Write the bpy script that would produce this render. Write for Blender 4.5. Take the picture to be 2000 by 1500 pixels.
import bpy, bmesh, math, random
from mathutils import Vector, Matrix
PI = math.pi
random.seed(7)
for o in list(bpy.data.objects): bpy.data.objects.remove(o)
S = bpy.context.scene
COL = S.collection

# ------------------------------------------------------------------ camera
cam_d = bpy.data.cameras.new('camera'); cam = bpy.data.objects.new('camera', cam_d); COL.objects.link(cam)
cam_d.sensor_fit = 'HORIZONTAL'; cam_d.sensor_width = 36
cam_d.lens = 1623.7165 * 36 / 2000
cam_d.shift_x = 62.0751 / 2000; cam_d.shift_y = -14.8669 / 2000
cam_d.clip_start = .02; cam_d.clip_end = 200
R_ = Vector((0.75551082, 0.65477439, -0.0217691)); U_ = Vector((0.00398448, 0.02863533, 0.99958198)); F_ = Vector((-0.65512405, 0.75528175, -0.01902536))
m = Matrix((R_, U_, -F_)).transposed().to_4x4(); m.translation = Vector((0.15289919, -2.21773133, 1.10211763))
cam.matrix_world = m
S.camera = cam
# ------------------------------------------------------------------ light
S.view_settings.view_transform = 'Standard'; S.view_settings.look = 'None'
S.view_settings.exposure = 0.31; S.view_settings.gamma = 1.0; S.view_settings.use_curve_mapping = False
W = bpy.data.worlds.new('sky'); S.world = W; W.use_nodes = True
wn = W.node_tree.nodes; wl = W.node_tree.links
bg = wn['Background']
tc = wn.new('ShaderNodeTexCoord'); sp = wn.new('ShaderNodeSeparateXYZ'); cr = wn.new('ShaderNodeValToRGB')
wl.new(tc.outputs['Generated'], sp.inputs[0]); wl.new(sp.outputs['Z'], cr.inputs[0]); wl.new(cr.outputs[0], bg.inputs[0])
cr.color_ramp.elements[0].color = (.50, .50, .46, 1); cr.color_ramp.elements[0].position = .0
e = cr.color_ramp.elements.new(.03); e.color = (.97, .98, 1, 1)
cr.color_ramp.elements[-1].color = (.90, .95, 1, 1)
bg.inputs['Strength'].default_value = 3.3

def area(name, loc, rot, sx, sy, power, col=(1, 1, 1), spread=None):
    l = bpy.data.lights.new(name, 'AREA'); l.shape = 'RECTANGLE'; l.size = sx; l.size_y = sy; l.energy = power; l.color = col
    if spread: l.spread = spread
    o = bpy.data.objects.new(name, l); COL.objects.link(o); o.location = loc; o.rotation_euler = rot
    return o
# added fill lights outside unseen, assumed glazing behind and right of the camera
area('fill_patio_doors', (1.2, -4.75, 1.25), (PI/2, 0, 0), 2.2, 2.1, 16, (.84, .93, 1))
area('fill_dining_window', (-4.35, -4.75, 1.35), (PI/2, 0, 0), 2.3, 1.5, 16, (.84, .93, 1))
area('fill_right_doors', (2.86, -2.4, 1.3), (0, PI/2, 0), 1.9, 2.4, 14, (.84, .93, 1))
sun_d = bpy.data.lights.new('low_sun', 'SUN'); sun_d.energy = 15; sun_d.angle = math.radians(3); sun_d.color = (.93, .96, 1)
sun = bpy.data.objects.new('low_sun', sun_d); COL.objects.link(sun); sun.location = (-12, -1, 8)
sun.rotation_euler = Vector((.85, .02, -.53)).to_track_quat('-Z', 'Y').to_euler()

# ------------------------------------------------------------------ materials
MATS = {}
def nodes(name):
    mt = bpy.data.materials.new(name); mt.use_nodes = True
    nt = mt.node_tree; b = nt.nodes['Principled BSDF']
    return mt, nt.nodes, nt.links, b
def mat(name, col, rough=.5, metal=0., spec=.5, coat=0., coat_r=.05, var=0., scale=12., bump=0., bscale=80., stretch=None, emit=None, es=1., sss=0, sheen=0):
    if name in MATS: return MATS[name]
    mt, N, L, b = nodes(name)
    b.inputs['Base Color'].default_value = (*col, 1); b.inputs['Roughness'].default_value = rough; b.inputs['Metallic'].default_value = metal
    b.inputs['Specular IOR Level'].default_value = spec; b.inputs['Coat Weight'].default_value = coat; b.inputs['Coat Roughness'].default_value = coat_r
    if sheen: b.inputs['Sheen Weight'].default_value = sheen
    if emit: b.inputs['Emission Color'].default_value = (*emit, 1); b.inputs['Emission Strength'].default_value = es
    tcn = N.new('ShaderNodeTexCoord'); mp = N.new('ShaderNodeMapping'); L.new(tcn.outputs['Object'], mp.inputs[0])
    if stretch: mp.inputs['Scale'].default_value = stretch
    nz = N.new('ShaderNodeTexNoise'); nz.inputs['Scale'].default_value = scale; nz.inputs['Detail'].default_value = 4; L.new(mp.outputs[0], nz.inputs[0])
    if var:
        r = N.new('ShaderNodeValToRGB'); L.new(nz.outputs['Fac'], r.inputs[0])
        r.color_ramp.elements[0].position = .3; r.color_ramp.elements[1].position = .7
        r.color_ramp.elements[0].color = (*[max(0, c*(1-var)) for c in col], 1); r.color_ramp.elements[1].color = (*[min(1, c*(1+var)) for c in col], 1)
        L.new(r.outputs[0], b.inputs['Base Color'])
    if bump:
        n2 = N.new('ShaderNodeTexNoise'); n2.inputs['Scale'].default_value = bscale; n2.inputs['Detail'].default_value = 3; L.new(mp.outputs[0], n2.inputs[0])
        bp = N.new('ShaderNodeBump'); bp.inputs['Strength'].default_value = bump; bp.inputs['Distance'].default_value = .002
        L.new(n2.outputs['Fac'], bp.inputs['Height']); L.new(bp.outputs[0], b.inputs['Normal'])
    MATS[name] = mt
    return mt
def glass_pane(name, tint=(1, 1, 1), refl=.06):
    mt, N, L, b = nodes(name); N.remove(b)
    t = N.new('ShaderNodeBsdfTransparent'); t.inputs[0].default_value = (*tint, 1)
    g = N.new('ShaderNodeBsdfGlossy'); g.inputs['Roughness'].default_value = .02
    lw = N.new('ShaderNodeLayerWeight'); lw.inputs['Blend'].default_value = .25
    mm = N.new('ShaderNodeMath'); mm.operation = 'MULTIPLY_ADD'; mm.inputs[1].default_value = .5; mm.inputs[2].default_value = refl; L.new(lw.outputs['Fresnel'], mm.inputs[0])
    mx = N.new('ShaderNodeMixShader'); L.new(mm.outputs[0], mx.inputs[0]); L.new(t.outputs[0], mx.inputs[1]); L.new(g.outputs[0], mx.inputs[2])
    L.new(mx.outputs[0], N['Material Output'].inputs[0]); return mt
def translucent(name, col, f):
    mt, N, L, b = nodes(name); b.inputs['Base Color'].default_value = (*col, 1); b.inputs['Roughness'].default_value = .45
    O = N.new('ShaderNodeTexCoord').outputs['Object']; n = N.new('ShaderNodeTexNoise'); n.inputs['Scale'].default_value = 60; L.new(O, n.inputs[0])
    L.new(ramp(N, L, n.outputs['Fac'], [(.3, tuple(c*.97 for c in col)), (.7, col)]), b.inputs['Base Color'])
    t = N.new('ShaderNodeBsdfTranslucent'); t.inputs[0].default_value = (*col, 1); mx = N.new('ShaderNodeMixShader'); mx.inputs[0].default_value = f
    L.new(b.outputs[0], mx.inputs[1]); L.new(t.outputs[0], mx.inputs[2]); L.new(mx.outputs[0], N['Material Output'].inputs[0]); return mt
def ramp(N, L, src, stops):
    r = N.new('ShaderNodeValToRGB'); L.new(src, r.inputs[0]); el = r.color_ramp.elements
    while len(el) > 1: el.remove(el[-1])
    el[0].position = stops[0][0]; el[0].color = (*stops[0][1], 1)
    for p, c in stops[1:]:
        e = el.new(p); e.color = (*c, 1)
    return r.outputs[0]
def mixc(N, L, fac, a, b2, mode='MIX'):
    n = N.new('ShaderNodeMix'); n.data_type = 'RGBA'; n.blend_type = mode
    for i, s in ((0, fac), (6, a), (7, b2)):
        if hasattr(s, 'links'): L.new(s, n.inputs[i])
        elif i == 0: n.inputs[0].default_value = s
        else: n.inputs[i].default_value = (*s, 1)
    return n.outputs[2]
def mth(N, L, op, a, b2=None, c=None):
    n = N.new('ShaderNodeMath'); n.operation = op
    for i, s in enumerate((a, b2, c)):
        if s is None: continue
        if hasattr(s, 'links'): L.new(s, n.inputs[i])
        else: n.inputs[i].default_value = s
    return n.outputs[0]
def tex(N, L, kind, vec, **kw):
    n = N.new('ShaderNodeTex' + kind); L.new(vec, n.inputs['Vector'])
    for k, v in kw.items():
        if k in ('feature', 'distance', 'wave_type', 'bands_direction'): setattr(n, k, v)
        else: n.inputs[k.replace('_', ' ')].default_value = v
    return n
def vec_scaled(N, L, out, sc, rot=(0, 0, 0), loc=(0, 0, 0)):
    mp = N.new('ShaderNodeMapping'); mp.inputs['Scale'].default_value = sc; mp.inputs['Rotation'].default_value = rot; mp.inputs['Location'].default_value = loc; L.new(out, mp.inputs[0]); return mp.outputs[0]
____
GIVEN INSTRUCTION – Word for word, reproduce the listing above from its start up to and including the line that has "bg.inputs['Strength'].default_value = 3.3". Give only those lines.

TASK RESPONSE –
Write the bpy script that would produce this render. Write for Blender 4.5. Take the picture to be 2000 by 1500 pixels.
import bpy, bmesh, math, random
from mathutils import Vector, Matrix
PI = math.pi
random.seed(7)
for o in list(bpy.data.objects): bpy.data.objects.remove(o)
S = bpy.context.scene
COL = S.collection

# ------------------------------------------------------------------ camera
cam_d = bpy.data.cameras.new('camera'); cam = bpy.data.objects.new('camera', cam_d); COL.objects.link(cam)
cam_d.sensor_fit = 'HORIZONTAL'; cam_d.sensor_width = 36
cam_d.lens = 1623.7165 * 36 / 2000
cam_d.shift_x = 62.0751 / 2000; cam_d.shift_y = -14.8669 / 2000
cam_d.clip_start = .02; cam_d.clip_end = 200
R_ = Vector((0.75551082, 0.65477439, -0.0217691)); U_ = Vector((0.00398448, 0.02863533, 0.99958198)); F_ = Vector((-0.65512405, 0.75528175, -0.01902536))
m = Matrix((R_, U_, -F_)).transposed().to_4x4(); m.translation = Vector((0.15289919, -2.21773133, 1.10211763))
cam.matrix_world = m
S.camera = cam
# ------------------------------------------------------------------ light
S.view_settings.view_transform = 'Standard'; S.view_settings.look = 'None'
S.view_settings.exposure = 0.31; S.view_settings.gamma = 1.0; S.view_settings.use_curve_mapping = False
W = bpy.data.worlds.new('sky'); S.world = W; W.use_nodes = True
wn = W.node_tree.nodes; wl = W.node_tree.links
bg = wn['Background']
tc = wn.new('ShaderNodeTexCoord'); sp = wn.new('ShaderNodeSeparateXYZ'); cr = wn.new('ShaderNodeValToRGB')
wl.new(tc.outputs['Generated'], sp.inputs[0]); wl.new(sp.outputs['Z'], cr.inputs[0]); wl.new(cr.outputs[0], bg.inputs[0])
cr.color_ramp.elements[0].color = (.50, .50, .46, 1); cr.color_ramp.elements[0].position = .0
e = cr.color_ramp.elements.new(.03); e.color = (.97, .98, 1, 1)
cr.color_ramp.elements[-1].color = (.90, .95, 1, 1)
bg.inputs['Strength'].default_value = 3.3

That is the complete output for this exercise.